Better name for dpush wanted
Stephen J. Turnbull
stephen at xemacs.org
Mon May 4 08:41:19 BST 2009
Martin Pool writes:
> 2009/5/2 Stephen J. Turnbull <stephen at xemacs.org>:
> > Andrew Bennetts writes:
> >
> > > I should point out that "pull" seems like a good name to me
> > > because it's very much like "push" but in the opposite
> > > direction. The options that they both take and the effects of
> > > those options are basically the same, except that pull cannot
> > > create a new branch whereas push can.
> >
> > I see your point. So the identification of content that git
> > accomplishes by simply declaring that the same content is the same
> > object (and optimizes by using content digests as names for copies of
> > objects), in Bazaar is accomplished by restricting the behavior of
> > push and pull to exact synchronization.
>
> I think you must be misunderstanding something if you think
> Andrew's message implies any fundamental difference in what's
> representable in git and bzr.
I don't. It's how it's represented, and the implications for UI that
I'm interested in.
> (or maybe I'm misunderstanding you)
Maybe. What I have in mind is that in git, there is no
"synchronizing" to be done for content. You either have something or
you don't. If you want to work with my branch, you make a copy of it
locally, but it is not a different branch from mine. All that needs
to be kept synchronized are the tags, whether fixed tags or branch
tags. Fixed tags should not change their references, so the fixed
tags have the same names across repositories. If there's a collision
or divergence, you and I probably need to talk. But branch tags are
intended to be updated automatically, so "my somebranch" must be kept
distinct from "your somebranch", otherwise the same name will come to
refer to different histories. In the early days of git this kind of
confounded divergence caused everybody a lot of pain, because that
tracking wasn't done automatically.
In recent git this is automatically done via the use of "remotes",
each of which is basically a namespace-mapping pair, the namespace
being the set of branch tags in the remote repository, and the mapping
being from the remote namespace to the local namespace. This mapping
is *not* an identity, however; it is the default merge target.
What this means is that git users don't need to think in terms of
synchronizing the local branch to the remote branch. You have an
identical copy, which you can access by name relative to the remote:
remote/tag. Thus, sharing branch tag names doesn't mean being the
"same" branch, it means being related, and indicates an intention to
synchronize by merger. A git pull necessarily implies updating a
local identical copy of the remote branch (called "git fetch"), and
then transfering the relevant pieces into the local branch (which is
conceptually a merge, not a synchronization, and is so implemented).

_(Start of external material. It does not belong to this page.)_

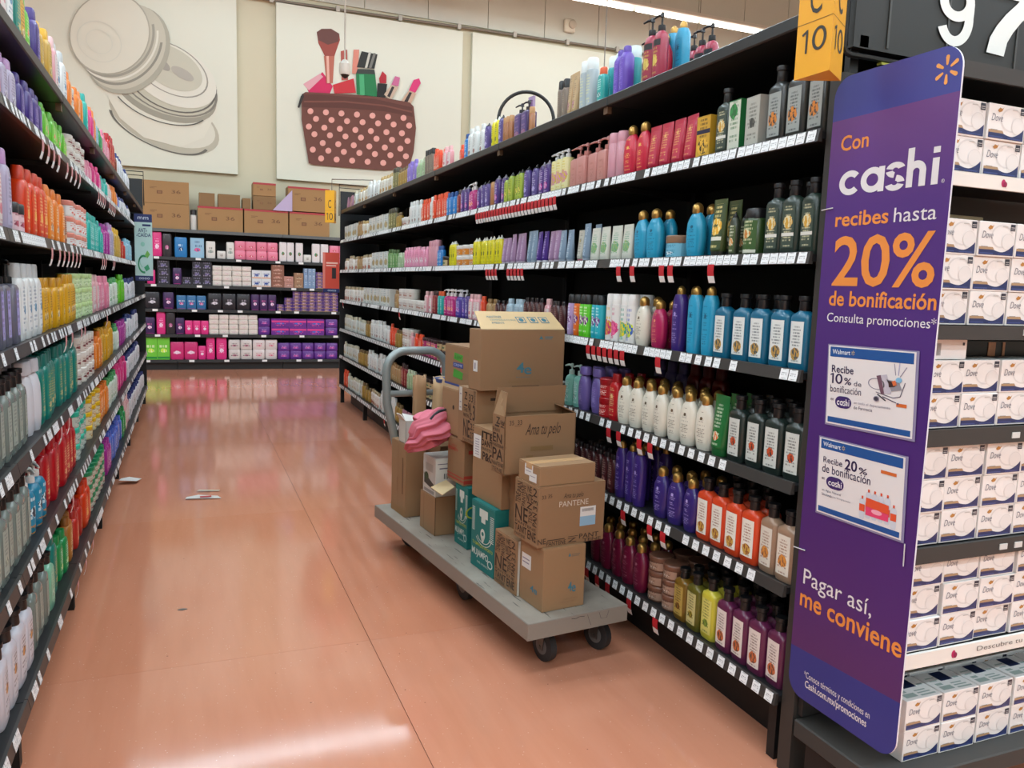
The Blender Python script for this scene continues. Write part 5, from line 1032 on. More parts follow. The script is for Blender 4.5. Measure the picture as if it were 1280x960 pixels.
cart_pic = [RING(.60, .43, .10, .09, .12, G1, 2, 24, -.4), PG([(.60, .56), (.72, .60), (.78, .30), (.66, .28)], mat('b8b2bc', .5), 2), PG([(.60, .56), (.65, .58), (.70, .29), (.66, .28)], mat('6a4a58', .5), 3), PG([(.72, .52), (.86, .50), (.90, .38), (.78, .34)], mat('8a8890', .5), 2),
            PG([(.74, .50), (.80, .50), (.82, .42), (.75, .40)], mat('3a2420', .5), 3), PG([(.78, .50), (.82, .52), (.84, .45), (.80, .43)], mat('d06a3a', .5), 4), EL(.86, .53, .035, .04, mat('7ab0d0', .5), 4), LN([(.60, .30), (.80, .24), (.88, .27), (.93, .50)], .012, G2, 2, A1), LN([(.68, .24), (.84, .17)], .016, G2, 2, A1), LN([(.62, .27), (.72, .18)], .02, mat('2a2630', .5), 3, A1), EL(.61, .19, .035, .045, mat('3a3440', .5), 3), RING(.61, .19, .035, .045, .3, G1, 4), EL(.86, .16, .012, .015, G2, 3),
            LN([(.82, .60), (.80, .78)], .012, G1, 2, A1), LN([(.85, .60), (.86, .80)], .012, mat('a8a4c0', .5), 2, A1), LN([(.87, .58), (.94, .74)], .012, G1, 2, A1)]
hd = lambda: [RC(.02, .86, .98, .985, NB, 1), TX('Walmart', .05, .895, .27, .955, mat('d8dce0', .5), .01, 2)]+spark(.305, .925, .012, .026, .005, mat('c8b070', .5), 1.45, 2)+[RC(.02, .02, .98, .09, NB, 1)]
sh1 = hd()+[TX('Recibe', .05, .66, .32, .755, INKP, .012, 2), *DIGIT('1', .02, .52, .10, .65, INKP, 2, .15), *DIGIT('0', .10, .52, .19, .65, INKP, 2, .15), TX('%', .21, .52, .30, .61, INKP, .01, 2), TX('de', .33, .52, .42, .58, INKP, 0, 2), TX('bonificación', .04, .41, .42, .50, INKP, 0, 2), TX('en', .05, .30, .09, .33, INKP, 0, 2),
            pill(.11, .22, .31, .37, PURP, 2)]+cashi(.135, .255, .29, .34, WHS, 3)+[TX('en todo el departamento', .34, .29, .76, .33, G1, 0, 2), TX('de Farmacia', .34, .235, .56, .275, G2, 0, 2), RC(.82, .345, .93, .385, OR2, 2)]+[(v, f, m, l) for v, f, m, l in cart_pic_fix] if False else None
def shift(shapes, sx, sy, ox, oy): return [([(x*sx+ox, y*sy+oy) for x, y in v], f, m, l) for v, f, m, l in shapes]
sh1 = hd()+[TX('Recibe', .05, .66, .32, .755, INKP, .012, 2), *DIGIT('1', .02, .52, .10, .65, INKP, 2, .15), *DIGIT('0', .10, .52, .19, .65, INKP, 2, .15), TX('%', .21, .52, .30, .61, INKP, .01, 2), TX('de', .33, .52, .42, .58, INKP, 0, 2), TX('bonificación', .04, .41, .42, .50, INKP, 0, 2), TX('en', .05, .30, .09, .33, INKP, 0, 2),
            pill(.11, .22, .31, .37, PURP, 2)]+cashi(.135, .255, .29, .34, WHS, 3)+[TX('en todo el departamento', .34, .29, .76, .33, G1, 0, 2), TX('de Farmacia', .34, .235, .56, .275, G2, 0, 2), RC(.82, .345, .93, .385, OR2, 2)]+shift(cart_pic, .95, .75, .02, .26)
pkc = [mat('d8406a', .5), mat('d8502c', .5), mat('e8a0b0', .5)]
bots = []
for x in (.56, .63, .70, .77, .84, .91):
    big = .60 < x < .88; y0 = .13 if big else .10; y1 = .46 if big else .36
    bots += [PG(rrect(x-.032, y0, x+.032, y1, .02, .04, 4), mat('c9ccd4', .4), 2), RC(x-.01, y1-.005, x+.01, y1+.035, pkc[1], 2), RC(x-.031, y0+.10, x+.031, y0+.19, pkc[1], 3)]
bots += [PG([(.605, .17), (.86, .17), (.86, .36), (.80, .33), (.66, .36), (.605, .38)], pkc[0], 4), PG([(.605, .28), (.86, .26), (.86, .37), (.605, .39)], pkc[1], 5), EL(.73, .24, .06, .03, pkc[2], 5)]
sh2 = hd()+[TX('Recibe', .06, .68, .30, .76, INKP, .005, 2), TX('20', .33, .66, .48, .80, INKP, .02, 2), TX('%', .50, .66, .60, .74, INKP, .01, 2), TX('de bonificación', .05, .55, .64, .66, INKP, .005, 2), TX('en', .05, .45, .09, .48, INKP, 0, 2), pill(.11, .36, .33, .52, PURP, 2)]+cashi(.14, .40, .31, .48, WHS, 3)+[
      TX('en Agua Natural', .06, .29, .30, .33, G2, 0, 2), TX('Bonafont', .06, .24, .18, .275, G2, .01, 2) if False else TX('Seleccionada', .06, .24, .19, .275, G2, .01, 2), TX('participantes', .20, .24, .42, .27, G1, 0, 2), RC(.75, .74, .92, .78, OR2, 2)]+bots
sheet('price_offer_sheet', [(1033.5, 528), (1141.2, 549), (1147, 440.4), (1037.7, 431.4)], sh1, '')
sheet('price_offer_sheet', [(1021.7, 638.4), (1127.3, 675.6), (1133.2, 572), (1026.3, 546)], sh2, '')
for (a, b) in (((992, 683), (1006, 688)), ((1027, 263), (1041, 260)), ((1131, 680), (1129, 708))):
    p, q = onX(*a, SX-.004), onX(*b, SX-.004); B = MB(); B.tube([p-sg.location, q-sg.location], .0016, mat('c9c9c9', .4), 6); B.ob('cable_tie', sg)
for z in (.5, 1.2, 1.8):
    B = MB(); B.box((.0055, -.1, z-sz0), (.03, -.05, z-sz0+.03), BLKM); B.ob('bracket', sg)

# ------------------------------------------------------------------ yellow aisle markers
YEL = mat('e5a417', .45); YI = mat('2c2a24', .5)
def marker(L, M, R, zb, zt, lab, c1, c10, polebase):
    root = ob('aisle_marker', None, None, (M[0], M[1], zb), label=lab, cat='sign'); o = Vector((M[0], M[1], zb))
    pts = [Vector((p[0], p[1], zb))-o for p in (L, M, R)]; h = zt-zb; B = MB()
    B.add([tuple(p) for p in pts]+[tuple(p+Vector((0, 0, h))) for p in pts], [(0, 1, 4, 3), (1, 2, 5, 4), (2, 0, 3, 5), (0, 2, 1), (3, 4, 5)], YEL); B.ob('prism', root)
    for a, b in ((0, 1), (1, 2)):
        bl, br = pts[a], pts[b]; up = Vector((0, 0, h))
        ob('marker_lettering', art_mesh([TX('C', .33, c1[0], .67, c1[1], YI, .0), *DIGIT('1', .10, c10[0], .46, c10[1], YI, 1, .10), *DIGIT('0', .46, c10[0], .86, c10[1], YI, 1, .12), RC(0, (c1[0]+c10[1])/2-.002, 1, (c1[0]+c10[1])/2+.002, mat('8a6210', .5))], bl, br, br+up, bl+up, .0004, .0006), root)
    B = MB(); c = (pts[0]+pts[1]+pts[2])/3; pb = Vector(polebase)-o; B.tube([c+Vector((0, 0, h-.01)), c+Vector((0, 0, h+.13)), Vector((pb.x, pb.y, h+.13)), pb], .007, mat('8a8478', .4, .5), 8); B.ob('bracket_arm', root)
    return root
zb = 2.013; k = .93
def zpx(px, py): return onX(px, py, 1.49).z
z10a, z10b, zca = zpx(1012, 66), zpx(1012, 37), zpx(1015, 19); zt_ = zb+.52; f_ = lambda z: (z-zb)/(zt_-zb)
marker((1.488, 1.739), (1.492, 1.618), (1.594, 1.683), zb, zt_, 'yellow triangular aisle marker reading C 10 near the purple sign', (f_(zca), f_(zca)+.16), (f_(z10a), f_(z10b)), (1.82, 1.86, ZR[0]+.0405))
marker((1.49, 9.56), (1.585, 9.50), (1.625, 9.60), 2.12, 2.49, 'small distant yellow aisle marker at the far end of the cart-side shelving', (.45, .7), (.08, .3), (2.0, 9.33, ZR[0]+.0405))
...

But in Bazaar, leaving aside pending work on colocated branches and
looms, can't represent that in a single branch. So you need to make a
separate branch for synchronization, or deal with remote operations.
Both are painful... ask Nick Allen who has been asking for a
git-remote-like revision cache for months.
Thus bzr needs explicit mirroring commands, where git doesn't (very
much; the case of pushing to a public repository is a special case).
> Push A->B means: if tip_B is an ancestor of tip_A, set tip_B to tip_A,
> and if B is local update its working tree to that new revision.
> Pull A->B means: if tip_B is an ancestor of tip_A, set tip_B to tip_A,
> and if B is local update its working tree to that new revision.
>
> I'm pretty sure git does very similar operations when transferring
> branch pointers between repositories.
Indeed it does.
> Monotone does an interesting variation on this iirc which is that if
> they're diverged, it puts the branch in a state of having two (or
> more) heads, so that you can then later merge them.
Mercurial does exactly the same thing. In fact, bzr does, too, but
doesn't provide easy ways to refer to them IIUC.
> > But since push and pull cannot be the only modes of
> > communication, I suspect that this failure to identify content
> > with "objecthood" costs Bazaar a lot of theoretically unnecessary
> > interbranch communication.
>
> At least one of us is confused in this bit.
I'm mostly referring to Nick Allen's kind of caching, which git does
automatically, but also provides useful handles for the revisions that
are cached. Also copies from pristine mirrors to working copies.